Olympische wist-je-datjes
Olympische wist-je-datjes
- De eerste Olympische Spelen plaats vonden in de achtste eeuw voor Christus in het Griekse Olympia. Twaalf eeuwen lang vonden ze elke vier jaar plaats. Daarna, in de vierde eeuw na Christus, verbod van keizer Theodosius I de Grote alle heidense festivals en waren de Spelen verleden tijd.
- Zo’n 1500 jaar later werd de sporttraditie nieuw leven ingeblazen. De eerste moderne Olympische Spelen vonden plaats in 1896 in Griekenland.
- Tijdens de oude Griekse Spelen maakten de atleten zich niet druk om sponsors, lichaamsbescherming of mode: ze sportten naakt.
- Het toernooi duurde toentertijd vijf tot zes maanden.
- De oude Olympische Spelen waren vroeger een religieus festival voor de God Zeus. En mochten er alleen maar mannen meedoen.
- De Olympische fakkel wordt op de ouderwetse manier aangestoken, in een eeuwenoude ceremonie bij de tempel van Hera in Griekenland. Als Griekse priesteres verklede actrices maken gebruik van een parabolische spiegel en zonnestralen om de klus te klaren.
- Vanuit Hera maakt de fakkel een tocht naar de speelstad. Hij wordt meestal gedragen door hardlopers maar is ook al per boot, vliegtuig, op de rug van een paard, op een kameel, via radiosignaal, onder water en in een kano van A naar B gebracht.
- De niet-aangestoken Olympische fakkel is ook al meerdere keren in de ruimte geweest.
- De Olympische vlam wordt geacht het hele evenement te blijven branden. Mocht het vuur toch uitgaan, dan kan de fakkel alleen opnieuw aangestoken worden met een reserve-vlam, die ook in Griekenland is aangestoken. En absoluut niet met een gewone aansteker!

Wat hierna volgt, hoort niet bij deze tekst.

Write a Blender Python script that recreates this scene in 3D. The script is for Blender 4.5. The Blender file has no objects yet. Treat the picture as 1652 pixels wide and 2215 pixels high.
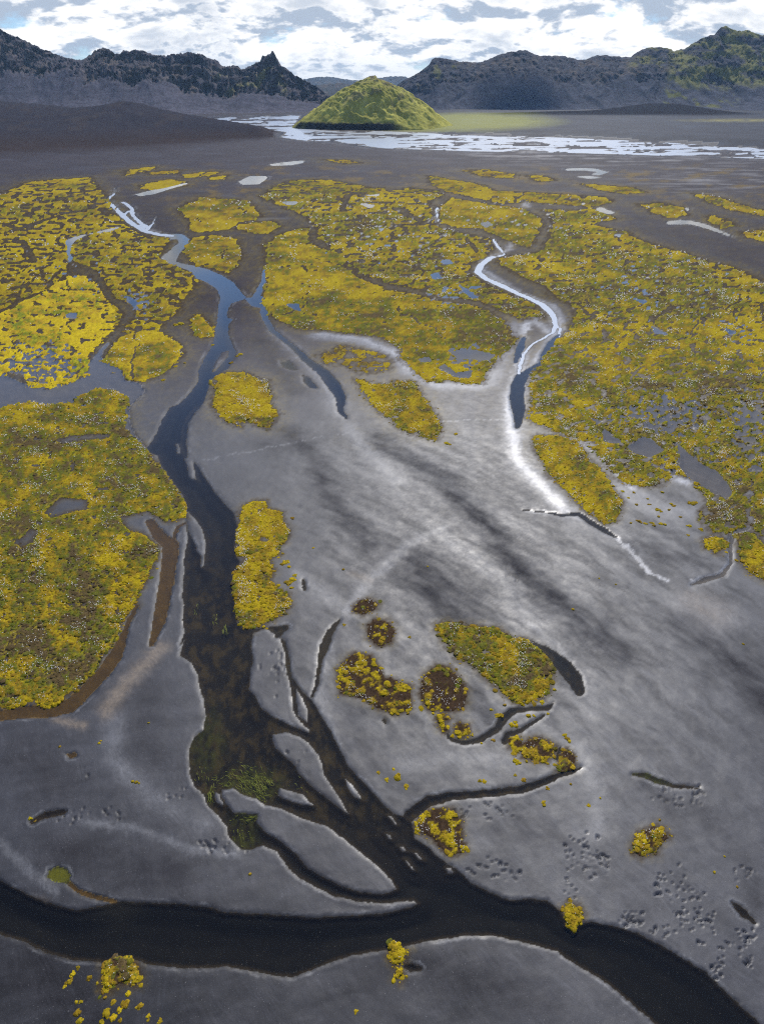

- De fakkel uit Olympia, Griekenland, door estafettelopers naar het land word gebracht waar de spelen dat jaar worden gehouden. Daar word de vlam tijdens de openingsceremonie ontstoken. De vlam brandt zo lang de spelen duurt.
De gekleurde ringen staan voor Passie, Vertrouwen, Overwinning, Ethiek en Sportiviteit.
- De vijf ringen die het Olympische logo vormen, zijn ontworpen door Baron Pierre de Coubertin, een van de bedenkers van de moderne Olympische Spelen.
- De zes kleuren (blauw, geel, zwart, groen, rood en de witte achtergrond) zijn uitgekozen omdat elk land er minstens één van in z’n vlag heeft.
- Abebe Bikila in 1960 in Rome de marathon op blote voeten heeft gewonnen.
- De winnaar van de 100 meter sprint ook wel ‘de snelste man of vrouw op aarde’ wordt genoemd.
-
Een polsstokhoogspringer hoger springt dan een dubbeldeks bus of trein.
- De oudste deelnemer ooit 72 jaar oud was! Dat was Oscar Swahn uit Zweden, hij nam deel in 1920.
- De jongste deelneemster ooit was kunstschaatster Sonja Henie. Ze was 11 jaar toen ze in 1924 meedeed.
- De officiële talen van het evenement zijn Engels en Frans, plus de belangrijkste taal van het gastland.
- Tussen 1912 en 1945 deden ook kunstenaars mee aan het Olympisch toernooi. Schilders, beeldhouwers, architecten, schrijvers en muzikanten namen het tegen elkaar op voor medailles in hun vakgebied.
- Tijdens de Spelen van Berlijn in 1936 behaalden twee Japanse polsstokhoogspringers een gedeelde tweede plek. Ze besloten het niet opnieuw tegen elkaar op te nemen maar sneden de zilveren en bronzen medailles in tweeën en maakten de verschillende helften weer aan elkaar vast, zodat beide sporters een half-zilveren-half-bronzen plak kregen.
- In 1900 werden vrouwen voor het eerst toegelaten op de Olympische Spelen. De Spelen van 2012 het eerste Olympische toernooi waarin elk deelnemende land vrouwelijke sporters liet deelnemen.